Mendengar alunan suara (ayat-ayat al-Qur’an) itu, lalu Musa memeluk pemuda yang kurus dan lusuh itu, sambil terus menangis yang tiada henti-hentinya. Besok paginya ia melaksanakan tobatnya. Musa al-Hasyimi terus di masjid, sambil beribadah, tiada putus menangis, menyesali dirinya yang penuh dengan dosa dan maksiat, serta tak pernah mengingat Rabbnya. “Wahai Tuhanku, aku tidak pernah mempertahikan-Mu dalam kesunyianku. Wahai Tuhanku, syahwatku telah tiada dan tinggallah kini pertanggungjawabanku. Mak neraka Wail bagiku pada hari aku bertemu dengan Mu, nereka Wail karena hari-hari ku penuh dengan kejahatan dan kesalah-salahan”, tangisnya.
Keesokan harinya seluruh harta bendanya, yang dia miliki dijual, berupa emas, perak, permata, pakaiannya, perkebunan, ladang, serta budak-budaknya yang cantik-cantik, semuanya dijualnya, dan hasilnya disedekahkan seluruhnya kepada fakir miskin.

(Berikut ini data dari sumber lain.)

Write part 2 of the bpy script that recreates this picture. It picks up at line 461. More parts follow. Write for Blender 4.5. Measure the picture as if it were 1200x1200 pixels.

Lalu, diakhir hidupnya yang sudah miskin itu, ia pergi haji dengan berjalan kaki, tanpa alas kaki, berjalan kaki menelusuri padang pasir yang panas terik, sebagai bagian dari penebus dosanya. Ia pergi ke Makkah, hanya berjalan kaki, tanpa alas. Sungguh, tak ada bandingnya penyesalan atas dosanya itu. Sampailah Musa di kota Makkah. Dan, setiap hari ia hanya beribadah dan memohon ampun kepada Allah Azza Wa Jalla, sambil mengilingi Ka’bah. Di waktu malam ia terus mengelilingi Ka’bah, dan masuk ke Ijir Ismail, seraya mengucapkan tobatnya :
“Ya Rabb, Engkau mengetahui segala perbuatanku. Ya Rabb, kepada siapakah aku lari, kecuali hanya kepada Mu. Dan, kepada siapakah aku berlindung, kecuali hanya kepada Mu. Ya Rabb, sesungguhnya aku memang tidak layak mendapatkan surga Mu, namun aku memohon dengan kedermawanan Mu dan kemuliaan Mu, agar sudilah Engkau mengasihiku dan memaafkanku”, tangis Musa. Sambil ia terduduk di depan Ka’bah.
Wajahnya penuh dengan kerut, seakan sudah sangat tua, dan hidupnya selalu dipenuhi dengan kepedihan mengingat dosa di waktu muda itu. Di saat munajatnya, yang dengan hati yang tulus itu, Musa al-Hasyimi kembali kepada Rabbnya. Wallahu ‘alam.